Rows from a 3D scene dataset
— begin —
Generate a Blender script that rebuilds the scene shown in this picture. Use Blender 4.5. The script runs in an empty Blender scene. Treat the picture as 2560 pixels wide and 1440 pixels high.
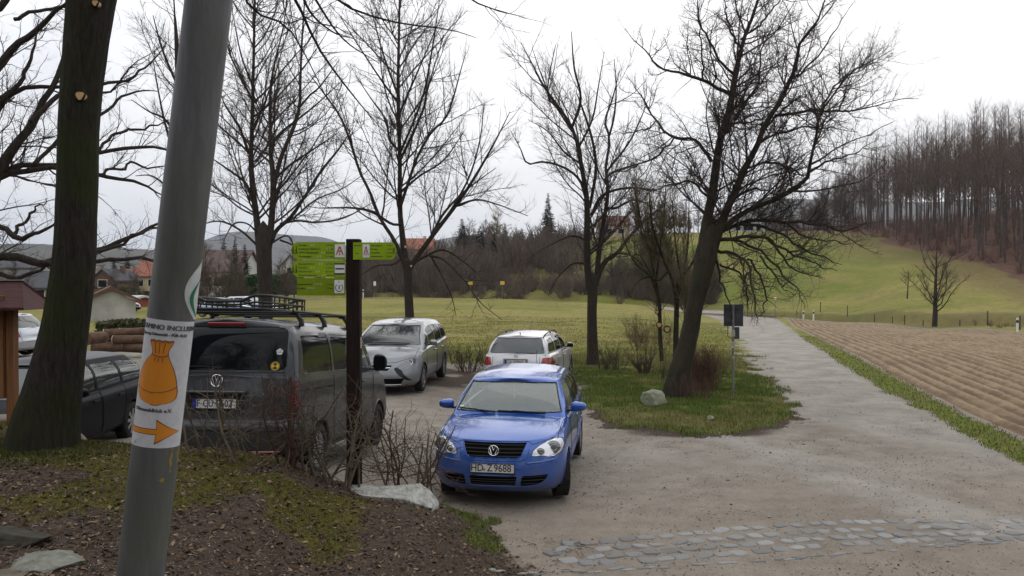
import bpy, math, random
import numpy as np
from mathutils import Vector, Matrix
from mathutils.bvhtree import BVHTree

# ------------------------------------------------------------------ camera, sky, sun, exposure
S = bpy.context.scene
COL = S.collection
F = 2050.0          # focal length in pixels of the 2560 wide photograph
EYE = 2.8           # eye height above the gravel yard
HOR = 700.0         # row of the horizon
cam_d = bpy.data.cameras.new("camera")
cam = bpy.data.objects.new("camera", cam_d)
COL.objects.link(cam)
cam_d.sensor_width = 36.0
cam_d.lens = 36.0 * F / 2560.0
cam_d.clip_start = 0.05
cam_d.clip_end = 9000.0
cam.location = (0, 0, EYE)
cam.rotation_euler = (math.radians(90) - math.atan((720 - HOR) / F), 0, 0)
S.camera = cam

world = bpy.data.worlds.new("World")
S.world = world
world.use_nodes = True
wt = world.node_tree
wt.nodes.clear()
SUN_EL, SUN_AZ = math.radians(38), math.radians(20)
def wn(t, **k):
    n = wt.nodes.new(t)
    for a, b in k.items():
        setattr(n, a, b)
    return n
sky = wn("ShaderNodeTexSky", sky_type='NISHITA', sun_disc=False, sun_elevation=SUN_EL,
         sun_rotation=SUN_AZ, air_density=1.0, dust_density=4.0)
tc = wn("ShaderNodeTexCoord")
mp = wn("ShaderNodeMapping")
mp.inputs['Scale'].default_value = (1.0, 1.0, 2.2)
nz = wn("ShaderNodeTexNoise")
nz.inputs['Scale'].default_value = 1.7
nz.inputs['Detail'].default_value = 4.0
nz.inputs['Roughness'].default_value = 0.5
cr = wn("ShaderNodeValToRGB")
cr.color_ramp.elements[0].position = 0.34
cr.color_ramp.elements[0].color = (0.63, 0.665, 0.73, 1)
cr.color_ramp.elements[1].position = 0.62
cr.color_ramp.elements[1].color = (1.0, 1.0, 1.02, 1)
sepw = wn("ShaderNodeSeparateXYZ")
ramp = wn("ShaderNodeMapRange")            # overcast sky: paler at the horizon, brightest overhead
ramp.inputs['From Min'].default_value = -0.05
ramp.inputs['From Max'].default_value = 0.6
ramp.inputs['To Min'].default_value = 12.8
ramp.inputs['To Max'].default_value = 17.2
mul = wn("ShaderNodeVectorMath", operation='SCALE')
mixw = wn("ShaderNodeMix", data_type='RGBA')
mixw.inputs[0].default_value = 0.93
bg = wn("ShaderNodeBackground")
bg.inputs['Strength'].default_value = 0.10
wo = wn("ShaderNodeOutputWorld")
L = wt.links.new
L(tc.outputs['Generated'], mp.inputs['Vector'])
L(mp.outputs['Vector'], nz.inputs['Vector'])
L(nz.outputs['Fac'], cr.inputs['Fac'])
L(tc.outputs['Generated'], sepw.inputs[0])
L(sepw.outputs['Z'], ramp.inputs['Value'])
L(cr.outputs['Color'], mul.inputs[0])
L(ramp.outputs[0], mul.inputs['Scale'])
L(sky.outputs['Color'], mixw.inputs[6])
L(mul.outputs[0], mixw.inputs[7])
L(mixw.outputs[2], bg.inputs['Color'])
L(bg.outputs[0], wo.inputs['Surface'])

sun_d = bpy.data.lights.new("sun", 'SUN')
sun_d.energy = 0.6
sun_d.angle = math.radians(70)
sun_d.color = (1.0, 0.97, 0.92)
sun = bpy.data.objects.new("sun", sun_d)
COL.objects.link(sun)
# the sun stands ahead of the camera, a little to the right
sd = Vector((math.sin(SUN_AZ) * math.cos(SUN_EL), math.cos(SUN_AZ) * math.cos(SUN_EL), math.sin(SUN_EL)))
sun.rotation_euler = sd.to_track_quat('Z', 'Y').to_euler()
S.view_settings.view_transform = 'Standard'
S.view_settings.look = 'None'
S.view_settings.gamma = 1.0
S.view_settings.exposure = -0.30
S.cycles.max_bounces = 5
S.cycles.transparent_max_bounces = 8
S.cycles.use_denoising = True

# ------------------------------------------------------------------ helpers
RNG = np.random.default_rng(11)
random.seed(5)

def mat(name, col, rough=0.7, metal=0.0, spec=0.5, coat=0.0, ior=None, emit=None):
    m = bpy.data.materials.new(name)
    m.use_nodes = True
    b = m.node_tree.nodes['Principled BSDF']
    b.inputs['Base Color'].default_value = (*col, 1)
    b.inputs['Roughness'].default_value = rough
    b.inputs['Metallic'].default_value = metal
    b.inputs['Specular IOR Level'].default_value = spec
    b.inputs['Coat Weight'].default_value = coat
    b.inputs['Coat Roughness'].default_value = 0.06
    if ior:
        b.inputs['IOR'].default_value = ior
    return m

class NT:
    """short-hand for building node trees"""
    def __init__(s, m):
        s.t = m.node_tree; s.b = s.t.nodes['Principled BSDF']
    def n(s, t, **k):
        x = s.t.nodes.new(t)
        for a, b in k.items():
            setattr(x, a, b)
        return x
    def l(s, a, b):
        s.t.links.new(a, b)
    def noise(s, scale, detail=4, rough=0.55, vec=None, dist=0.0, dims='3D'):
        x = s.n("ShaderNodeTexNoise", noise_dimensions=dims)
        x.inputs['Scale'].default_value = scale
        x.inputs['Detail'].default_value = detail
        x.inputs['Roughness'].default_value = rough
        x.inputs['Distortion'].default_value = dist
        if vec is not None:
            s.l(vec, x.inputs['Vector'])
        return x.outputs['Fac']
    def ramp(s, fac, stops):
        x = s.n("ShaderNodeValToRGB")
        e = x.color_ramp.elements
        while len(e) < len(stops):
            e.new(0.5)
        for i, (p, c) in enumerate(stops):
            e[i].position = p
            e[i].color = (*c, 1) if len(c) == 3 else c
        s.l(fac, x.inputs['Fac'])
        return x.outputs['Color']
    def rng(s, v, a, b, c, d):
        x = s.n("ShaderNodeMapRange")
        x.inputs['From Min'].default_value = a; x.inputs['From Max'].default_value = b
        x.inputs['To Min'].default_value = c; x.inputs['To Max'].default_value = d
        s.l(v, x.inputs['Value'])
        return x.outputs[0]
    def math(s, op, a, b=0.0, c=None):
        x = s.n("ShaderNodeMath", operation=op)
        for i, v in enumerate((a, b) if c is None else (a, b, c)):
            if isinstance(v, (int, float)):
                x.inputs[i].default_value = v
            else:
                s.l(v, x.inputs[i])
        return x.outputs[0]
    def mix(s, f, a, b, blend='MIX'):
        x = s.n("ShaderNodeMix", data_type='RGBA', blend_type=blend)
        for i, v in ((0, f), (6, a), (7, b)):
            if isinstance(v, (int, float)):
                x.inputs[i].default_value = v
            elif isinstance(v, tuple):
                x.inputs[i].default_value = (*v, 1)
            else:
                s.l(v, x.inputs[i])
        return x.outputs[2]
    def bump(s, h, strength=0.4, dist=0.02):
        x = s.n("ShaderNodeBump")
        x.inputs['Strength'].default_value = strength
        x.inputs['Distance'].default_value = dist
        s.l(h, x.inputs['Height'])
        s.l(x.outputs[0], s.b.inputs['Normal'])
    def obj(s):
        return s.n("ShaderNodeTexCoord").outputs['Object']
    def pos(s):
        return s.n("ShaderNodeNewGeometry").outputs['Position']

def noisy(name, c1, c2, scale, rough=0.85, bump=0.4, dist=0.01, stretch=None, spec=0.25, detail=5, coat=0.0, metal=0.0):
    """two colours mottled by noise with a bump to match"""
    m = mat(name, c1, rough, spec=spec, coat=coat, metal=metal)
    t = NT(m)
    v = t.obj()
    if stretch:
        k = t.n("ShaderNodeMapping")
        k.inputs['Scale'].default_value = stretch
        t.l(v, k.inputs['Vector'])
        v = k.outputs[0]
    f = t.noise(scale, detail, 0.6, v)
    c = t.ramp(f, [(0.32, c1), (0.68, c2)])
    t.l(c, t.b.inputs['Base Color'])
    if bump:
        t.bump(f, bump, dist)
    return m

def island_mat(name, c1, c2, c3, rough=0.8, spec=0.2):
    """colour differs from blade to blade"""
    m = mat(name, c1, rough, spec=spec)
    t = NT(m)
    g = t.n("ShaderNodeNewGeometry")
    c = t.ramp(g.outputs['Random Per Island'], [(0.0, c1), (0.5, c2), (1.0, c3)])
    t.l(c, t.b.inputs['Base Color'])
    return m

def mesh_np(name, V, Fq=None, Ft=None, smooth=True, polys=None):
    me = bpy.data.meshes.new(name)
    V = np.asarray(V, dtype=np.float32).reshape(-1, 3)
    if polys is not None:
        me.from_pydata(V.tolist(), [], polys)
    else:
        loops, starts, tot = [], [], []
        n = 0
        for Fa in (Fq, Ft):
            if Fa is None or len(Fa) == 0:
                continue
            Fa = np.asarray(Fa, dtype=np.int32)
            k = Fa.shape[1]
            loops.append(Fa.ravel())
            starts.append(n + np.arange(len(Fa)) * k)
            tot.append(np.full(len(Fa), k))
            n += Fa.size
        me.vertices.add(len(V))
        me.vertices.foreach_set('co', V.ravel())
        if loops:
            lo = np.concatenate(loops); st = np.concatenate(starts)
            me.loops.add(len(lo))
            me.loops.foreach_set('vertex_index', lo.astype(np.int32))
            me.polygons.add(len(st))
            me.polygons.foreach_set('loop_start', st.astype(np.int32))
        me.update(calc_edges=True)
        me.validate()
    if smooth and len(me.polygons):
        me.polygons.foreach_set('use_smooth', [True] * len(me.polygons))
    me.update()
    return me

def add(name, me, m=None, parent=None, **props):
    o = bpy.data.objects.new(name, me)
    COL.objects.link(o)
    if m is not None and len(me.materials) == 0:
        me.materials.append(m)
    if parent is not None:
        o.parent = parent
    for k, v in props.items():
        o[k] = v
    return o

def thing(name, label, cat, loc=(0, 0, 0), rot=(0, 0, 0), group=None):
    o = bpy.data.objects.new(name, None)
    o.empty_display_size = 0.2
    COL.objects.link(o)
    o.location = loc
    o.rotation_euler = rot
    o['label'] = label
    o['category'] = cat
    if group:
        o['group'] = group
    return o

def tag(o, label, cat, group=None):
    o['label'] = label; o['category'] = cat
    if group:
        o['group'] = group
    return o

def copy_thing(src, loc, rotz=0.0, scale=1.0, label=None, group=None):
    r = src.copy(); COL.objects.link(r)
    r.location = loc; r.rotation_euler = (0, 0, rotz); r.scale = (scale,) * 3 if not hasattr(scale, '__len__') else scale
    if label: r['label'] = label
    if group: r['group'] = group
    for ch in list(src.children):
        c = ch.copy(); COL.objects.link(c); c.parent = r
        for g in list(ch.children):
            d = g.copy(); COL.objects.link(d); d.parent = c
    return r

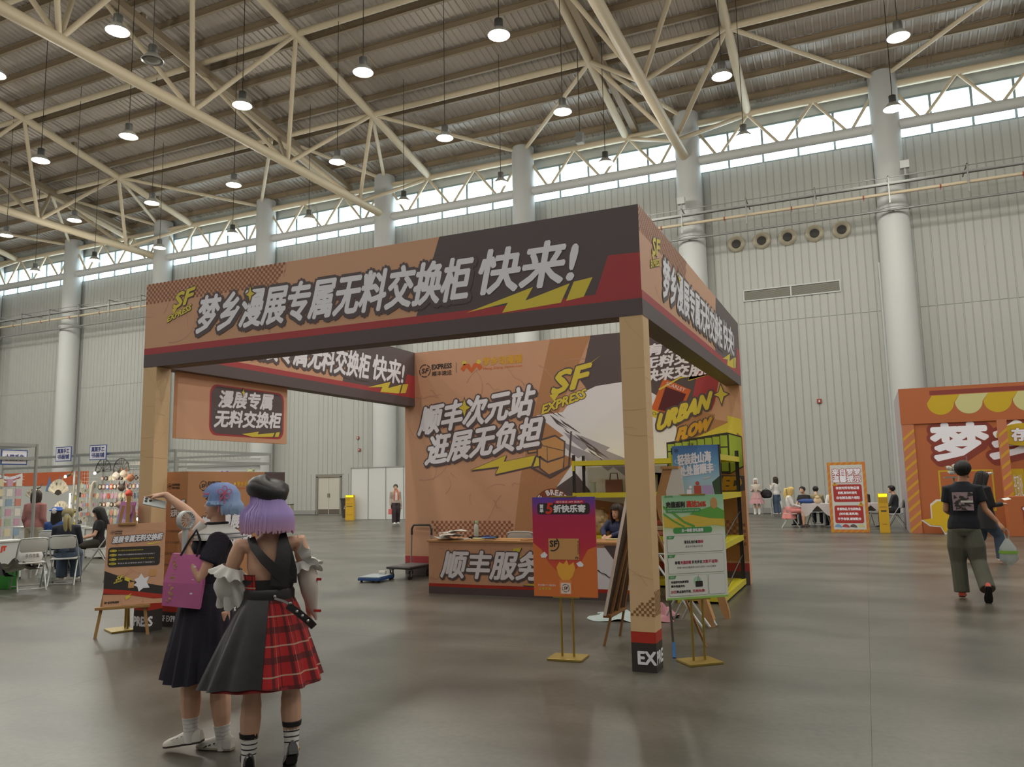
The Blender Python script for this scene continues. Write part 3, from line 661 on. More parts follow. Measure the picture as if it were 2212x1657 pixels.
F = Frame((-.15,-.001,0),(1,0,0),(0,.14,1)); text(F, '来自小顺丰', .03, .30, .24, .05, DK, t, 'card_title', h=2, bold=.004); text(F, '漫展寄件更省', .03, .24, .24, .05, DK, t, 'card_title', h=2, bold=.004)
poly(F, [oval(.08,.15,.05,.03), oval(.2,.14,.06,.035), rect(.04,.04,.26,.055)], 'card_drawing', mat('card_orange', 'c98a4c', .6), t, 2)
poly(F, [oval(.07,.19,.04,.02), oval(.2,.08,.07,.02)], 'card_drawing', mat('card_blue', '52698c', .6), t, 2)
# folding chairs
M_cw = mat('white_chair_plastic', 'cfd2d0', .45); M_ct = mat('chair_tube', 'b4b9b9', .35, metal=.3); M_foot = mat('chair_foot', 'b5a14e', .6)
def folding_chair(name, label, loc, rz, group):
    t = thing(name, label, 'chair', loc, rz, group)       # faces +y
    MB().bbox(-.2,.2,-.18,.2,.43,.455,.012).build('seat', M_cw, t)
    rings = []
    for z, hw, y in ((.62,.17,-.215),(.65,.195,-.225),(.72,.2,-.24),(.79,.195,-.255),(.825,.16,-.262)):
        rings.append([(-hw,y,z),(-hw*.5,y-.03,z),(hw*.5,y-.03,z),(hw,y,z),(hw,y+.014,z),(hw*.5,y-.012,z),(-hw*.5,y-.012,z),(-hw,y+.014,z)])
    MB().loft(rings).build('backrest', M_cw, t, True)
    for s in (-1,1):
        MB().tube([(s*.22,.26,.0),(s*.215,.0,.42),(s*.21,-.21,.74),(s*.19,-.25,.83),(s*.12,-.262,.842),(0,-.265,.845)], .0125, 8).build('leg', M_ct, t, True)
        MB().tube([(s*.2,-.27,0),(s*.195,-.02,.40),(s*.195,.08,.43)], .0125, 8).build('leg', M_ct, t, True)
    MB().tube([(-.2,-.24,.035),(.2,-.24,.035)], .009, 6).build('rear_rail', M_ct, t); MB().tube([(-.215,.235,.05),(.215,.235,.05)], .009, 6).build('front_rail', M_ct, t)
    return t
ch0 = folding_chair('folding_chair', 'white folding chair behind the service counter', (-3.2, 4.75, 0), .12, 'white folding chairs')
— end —
What to work on
Looking at the data above, how many lines hold the word "wide"? Respond with the number alone.

Written reply
2